Next Tuesday sees the (printed) publication of Steve Stern’s new novel, The Frozen Rabbi, which, indeed, involves a rabbi frozen in a middle-aged husband-and-wife’s basement freezer.
Algonquin Books is publishing it as a hardcover, but Tablet Magazine already published it as a ten-week online serial.
Reviews are coming in for the printed version. Here’s Mark Athitakis:
“The Tale of a Kite” is a very Stern-ian Stern story, typical of the kind of fiction he’s been writing for the past three decades. It’s funny, tinged with magical realism, concerned with the particulars of Judaism, and fixated on the collision between millennia-old spiritual traditions and contemporary American life. (It also takes place in Memphis, where most of his fiction is set.) This is no recipe for commercial success. In 2005 the New York Times ran a feature about Stern and his career, which has been long on critical acclaim but short on sales. The novel he was promoting at the time, The Angel of Forgetfulness, seemed poised to change his fortunes, thanks to especially glowing reviews and the support of a major publishing house. No dice: Apparently the audience for smirking literary fiction about Jewish-American life is limited to Elkin, Singer, and the “funny” Roth of the 1970s.
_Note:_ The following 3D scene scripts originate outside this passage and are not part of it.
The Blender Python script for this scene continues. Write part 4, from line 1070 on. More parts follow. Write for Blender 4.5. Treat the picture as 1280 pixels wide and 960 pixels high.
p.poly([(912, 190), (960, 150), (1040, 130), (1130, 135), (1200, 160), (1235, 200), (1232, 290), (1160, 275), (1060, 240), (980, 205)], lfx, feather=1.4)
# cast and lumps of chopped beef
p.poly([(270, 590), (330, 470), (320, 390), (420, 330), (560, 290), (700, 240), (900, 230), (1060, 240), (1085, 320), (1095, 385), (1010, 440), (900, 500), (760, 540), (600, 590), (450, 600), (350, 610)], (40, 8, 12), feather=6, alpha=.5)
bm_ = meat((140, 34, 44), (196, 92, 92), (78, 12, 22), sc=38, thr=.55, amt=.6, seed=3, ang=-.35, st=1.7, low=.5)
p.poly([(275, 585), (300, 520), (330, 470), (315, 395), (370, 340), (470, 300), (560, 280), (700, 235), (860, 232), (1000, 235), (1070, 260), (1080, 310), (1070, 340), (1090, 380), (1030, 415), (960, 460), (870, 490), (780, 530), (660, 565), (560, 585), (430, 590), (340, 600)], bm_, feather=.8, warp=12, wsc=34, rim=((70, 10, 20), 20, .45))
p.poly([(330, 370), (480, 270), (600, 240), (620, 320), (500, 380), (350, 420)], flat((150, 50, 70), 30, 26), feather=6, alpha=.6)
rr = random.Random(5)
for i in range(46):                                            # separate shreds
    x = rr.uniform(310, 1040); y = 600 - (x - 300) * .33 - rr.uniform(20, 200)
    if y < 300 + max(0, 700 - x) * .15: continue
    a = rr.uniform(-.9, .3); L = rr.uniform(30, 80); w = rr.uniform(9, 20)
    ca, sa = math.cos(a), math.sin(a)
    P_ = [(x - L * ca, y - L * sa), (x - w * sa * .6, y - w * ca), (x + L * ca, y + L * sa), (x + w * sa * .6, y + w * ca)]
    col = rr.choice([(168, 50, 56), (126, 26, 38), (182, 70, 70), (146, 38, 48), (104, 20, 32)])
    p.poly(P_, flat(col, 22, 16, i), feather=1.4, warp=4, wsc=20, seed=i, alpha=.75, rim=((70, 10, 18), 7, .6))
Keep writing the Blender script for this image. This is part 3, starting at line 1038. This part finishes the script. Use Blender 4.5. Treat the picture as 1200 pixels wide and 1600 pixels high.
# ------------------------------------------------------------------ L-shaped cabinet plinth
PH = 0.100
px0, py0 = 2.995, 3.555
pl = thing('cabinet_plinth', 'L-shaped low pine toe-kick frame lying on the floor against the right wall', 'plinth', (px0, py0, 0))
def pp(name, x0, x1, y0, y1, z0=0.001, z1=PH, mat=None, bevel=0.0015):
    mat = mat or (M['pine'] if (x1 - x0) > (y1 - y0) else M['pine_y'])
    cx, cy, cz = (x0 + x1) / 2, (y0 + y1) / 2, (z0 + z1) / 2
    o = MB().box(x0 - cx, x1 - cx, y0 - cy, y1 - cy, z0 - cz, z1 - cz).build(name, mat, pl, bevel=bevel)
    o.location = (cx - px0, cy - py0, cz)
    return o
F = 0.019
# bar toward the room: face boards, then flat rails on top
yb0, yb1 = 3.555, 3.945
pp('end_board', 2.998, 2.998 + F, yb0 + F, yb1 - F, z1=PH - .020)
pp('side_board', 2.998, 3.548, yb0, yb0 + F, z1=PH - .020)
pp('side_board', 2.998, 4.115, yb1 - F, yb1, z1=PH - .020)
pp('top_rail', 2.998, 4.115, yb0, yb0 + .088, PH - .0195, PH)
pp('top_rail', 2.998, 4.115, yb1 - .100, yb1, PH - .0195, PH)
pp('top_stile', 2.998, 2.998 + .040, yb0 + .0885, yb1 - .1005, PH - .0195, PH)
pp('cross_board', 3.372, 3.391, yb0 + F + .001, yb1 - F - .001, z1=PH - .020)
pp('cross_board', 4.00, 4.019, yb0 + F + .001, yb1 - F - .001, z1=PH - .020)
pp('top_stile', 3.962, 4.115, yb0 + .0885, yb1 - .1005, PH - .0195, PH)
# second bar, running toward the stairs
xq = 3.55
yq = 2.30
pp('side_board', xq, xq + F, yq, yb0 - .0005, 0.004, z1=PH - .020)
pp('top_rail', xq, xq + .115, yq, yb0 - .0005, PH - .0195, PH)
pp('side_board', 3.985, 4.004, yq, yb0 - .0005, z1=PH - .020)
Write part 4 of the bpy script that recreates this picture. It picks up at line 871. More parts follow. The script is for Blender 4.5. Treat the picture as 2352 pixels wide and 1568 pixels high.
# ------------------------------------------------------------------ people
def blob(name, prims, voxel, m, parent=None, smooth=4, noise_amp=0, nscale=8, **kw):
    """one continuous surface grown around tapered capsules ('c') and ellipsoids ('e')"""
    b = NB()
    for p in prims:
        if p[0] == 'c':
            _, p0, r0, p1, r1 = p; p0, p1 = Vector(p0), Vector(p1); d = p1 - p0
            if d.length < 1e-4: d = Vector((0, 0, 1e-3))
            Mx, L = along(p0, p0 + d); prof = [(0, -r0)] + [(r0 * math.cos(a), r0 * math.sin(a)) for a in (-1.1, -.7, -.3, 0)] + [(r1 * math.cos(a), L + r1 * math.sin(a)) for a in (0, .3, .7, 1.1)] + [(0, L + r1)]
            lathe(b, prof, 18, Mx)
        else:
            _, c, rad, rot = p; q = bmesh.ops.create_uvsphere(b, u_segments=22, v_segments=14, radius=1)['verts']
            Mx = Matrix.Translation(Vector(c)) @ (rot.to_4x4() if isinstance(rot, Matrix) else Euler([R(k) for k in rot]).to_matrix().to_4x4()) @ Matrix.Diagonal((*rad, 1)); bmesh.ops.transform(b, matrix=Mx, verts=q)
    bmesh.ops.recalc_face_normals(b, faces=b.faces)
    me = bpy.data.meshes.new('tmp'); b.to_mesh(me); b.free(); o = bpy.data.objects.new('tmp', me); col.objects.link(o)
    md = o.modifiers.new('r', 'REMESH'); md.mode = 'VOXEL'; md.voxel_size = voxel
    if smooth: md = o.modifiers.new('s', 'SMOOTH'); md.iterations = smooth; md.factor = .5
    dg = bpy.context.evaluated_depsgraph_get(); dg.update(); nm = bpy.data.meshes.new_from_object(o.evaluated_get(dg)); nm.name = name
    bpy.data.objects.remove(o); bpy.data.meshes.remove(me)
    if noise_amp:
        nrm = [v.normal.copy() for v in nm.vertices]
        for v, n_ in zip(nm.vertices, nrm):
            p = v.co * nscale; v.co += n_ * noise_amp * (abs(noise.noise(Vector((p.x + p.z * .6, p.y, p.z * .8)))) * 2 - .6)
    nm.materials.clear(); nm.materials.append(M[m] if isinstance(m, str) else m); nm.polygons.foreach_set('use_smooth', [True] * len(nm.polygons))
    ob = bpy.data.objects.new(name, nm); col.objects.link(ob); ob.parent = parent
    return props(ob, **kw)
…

Critics may mourn this, but Stern seems unfazed. His potent, slyly provocative new novel, The Frozen Rabbi, insists that commitment to a theme isn’t the same thing as being in a rut. In essence, the novel is a super-sized version of “The Tale of a Kite,” expanded to address themes of assimilation, love, and anti-Semitism. And like that story, it’s built on an absurd yet appealingly simple premise. Bernie Karp, a 15-year-old boy, discovers that the freezer in his parents’ basement contains the body of a rabbi who’s been encased in ice for more than a hundred years.